Students take to the skies with the BU Gliding and Soaring club
For many travelers, the act of flying has become almost routine. Once ensconced in the long metal tube that is a commercial jetliner, you might gaze out the window (if you get the window) while the plane takes flight and the landscape drops away and starts to look like an elaborate model railroad set. Then you’re in the clouds, and after a moment, you settle in to watch the in-flight flick.
It’s easy to imagine that this experience would be a bit more exciting if you were in a two-seat propeller plane. In the smaller craft, you might feel more exposed, a speck in the welkin. You’d feel the sensation of flying as a kind of rush through your body.
Now what if, upon reaching those heights, you could turn the engine off? Suddenly, the only sound is of the wind whistling across the wings—which have been designed to keep the plane aloft without power. You catch an updraft and circle silently through the air with the birds.
Once a week (when the weather allows), members of the Boston University Gliding and Soaring (BUGS) student club get the rare opportunity to do just that, sailing the skies in a Stemme S6 motor glider. The Stemme’s powered propeller gives it the freedom to just take off. (No tedious wait for a towing plane.) Once at the desired altitude—say, 1,000 feet—the pilot cuts the power and coasts on air currents, the way birds do.

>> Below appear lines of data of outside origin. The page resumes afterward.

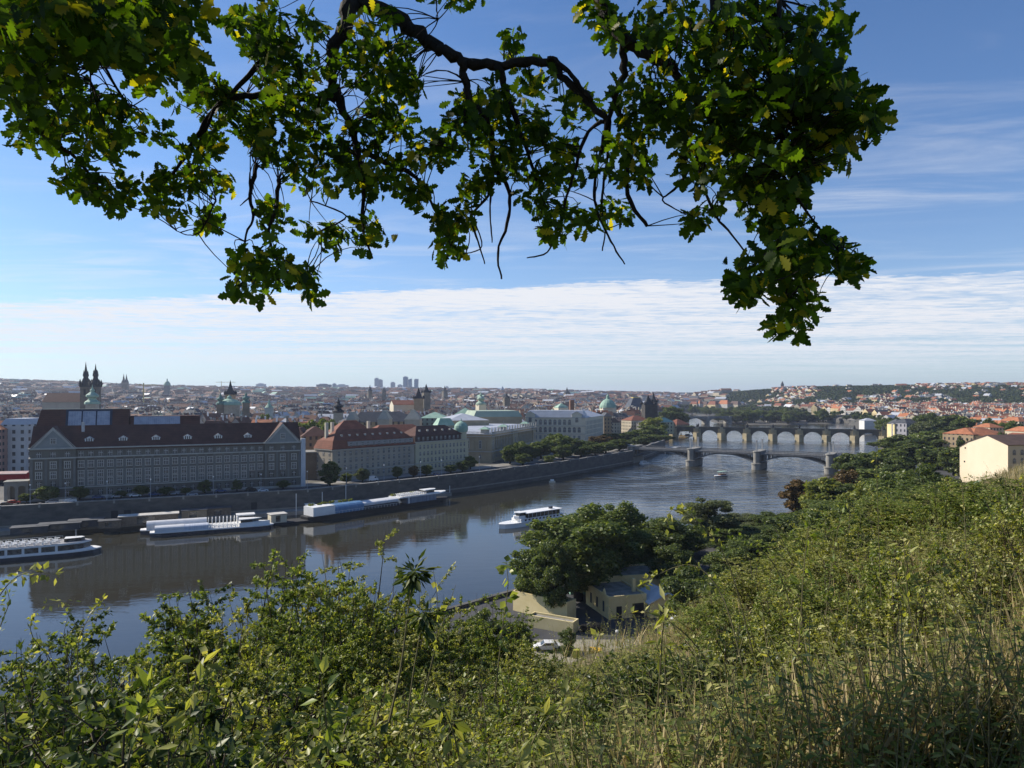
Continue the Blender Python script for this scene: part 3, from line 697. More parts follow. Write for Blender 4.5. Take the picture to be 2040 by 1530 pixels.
m_ = MB(); m_.hip(0, sw_[2], 0, 25, he - .3, 5, 0, .4); m_.build('roof', GREYMET, e2)
mass('corner_house', 1203, 1219, 668, 830, 822, FAC['ochre'], SLATE, 'narrow brown block closing the right end of the academy wing', 30)
# ---- roofs and blocks behind the embankment row
mass('apartment_house', 2, 53, 385, 846, 833, wallmat('facade_pale', (.50, .50, .50), bay=4.6, fl=4.0), GREYMET, 'tall pale grey six-storey house at the left edge beside the faculty building', 18, style='mansard')
mass('apartment_house', -60, 2, 380, 856, 838, wallmat('facade_rose', (.42, .27, .22), bay=3.6), TILE_O, 'rose coloured house cut by the left edge of the view', 18)
mass('museum_block', 697, 839, 520, 842, 821, wallmat('facade_sand', (.33, .28, .19), bay=4.5, fl=6), SLATE, 'long arcaded building under dark hipped roofs behind the mansard house', 26, 30)
for a, b, c in ((752, 775, 817), (806, 836, 816), (690, 707, 820)):
    mass('roof_pavilion_house', a, b, 512, 836, c, mat('bare_pale_roof', (.30, .29, .24), (.36, .34, .29), .3), mat('bare_pale_roof', (0, 0, 0)), 'pale hipped corner pavilion rising from the dark roofs, ' + {752: 'middle one', 806: 'right one', 690: 'left one'}[a], 14)
mass('green_roof_hall', 836, 890, 560, 833, 821, wallmat('facade_teal', (.22, .30, .27), bay=4), COPPER, 'long hall with pale green copper roof behind the dark roofed arcade block', 24)
mass('green_roof_hall', 905, 945, 640, 826, 813, FAC['grey'], COPPER, 'green copper hipped roof between the pale hall and the concert hall', 24)
mass('tent_roof_hall', 893, 974, 500, 838, 824, LSTONE, GREYMET, 'hall block with a low grey tent-shaped roof behind the green mansard dome', 34, 10)
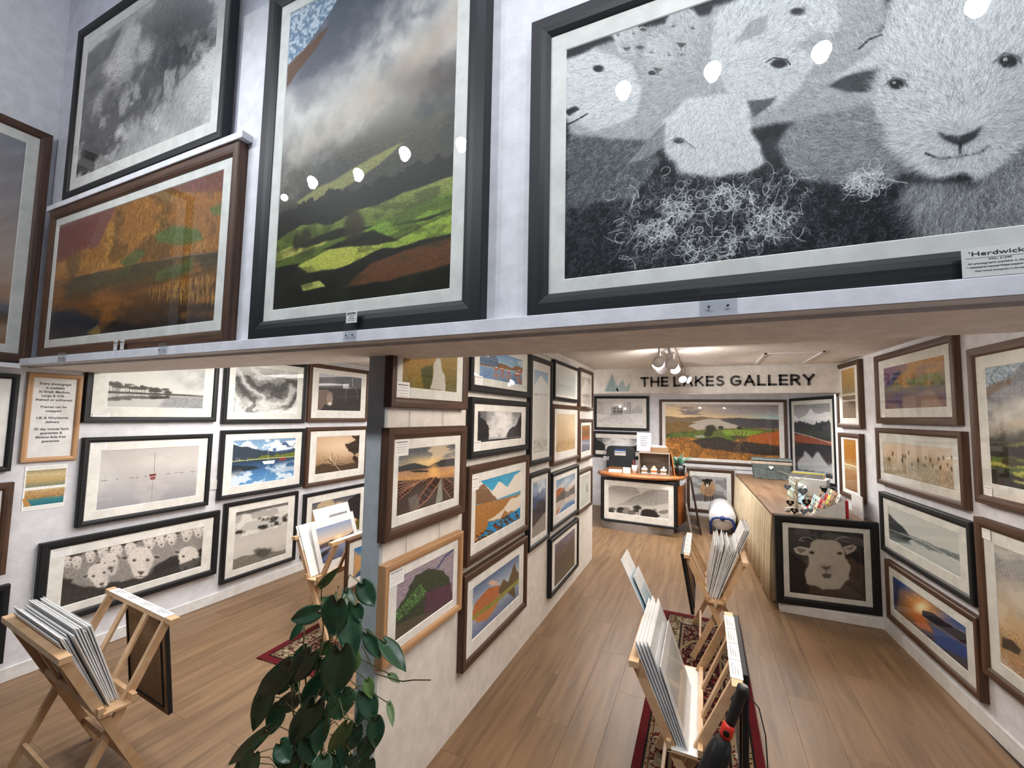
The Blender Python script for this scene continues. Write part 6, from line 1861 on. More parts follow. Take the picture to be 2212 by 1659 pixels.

“In a plane with a motor, you’re generally trying to get from Point A to Point B,” says BUGS member Kit Ng (ENG’26). “In a glider, you’re almost never doing that. It’s more for fun, and kind of a test of your pilot skills, just to stay in the air.”
“When I go up in the Stemme, it’s very serene,” says Sophia Becken (ENG’12), the club’s outgoing president. “Very, very serene.” With the Stemme’s expansive cockpit window, “you can see all the way around,” she says. “It’s beautiful.”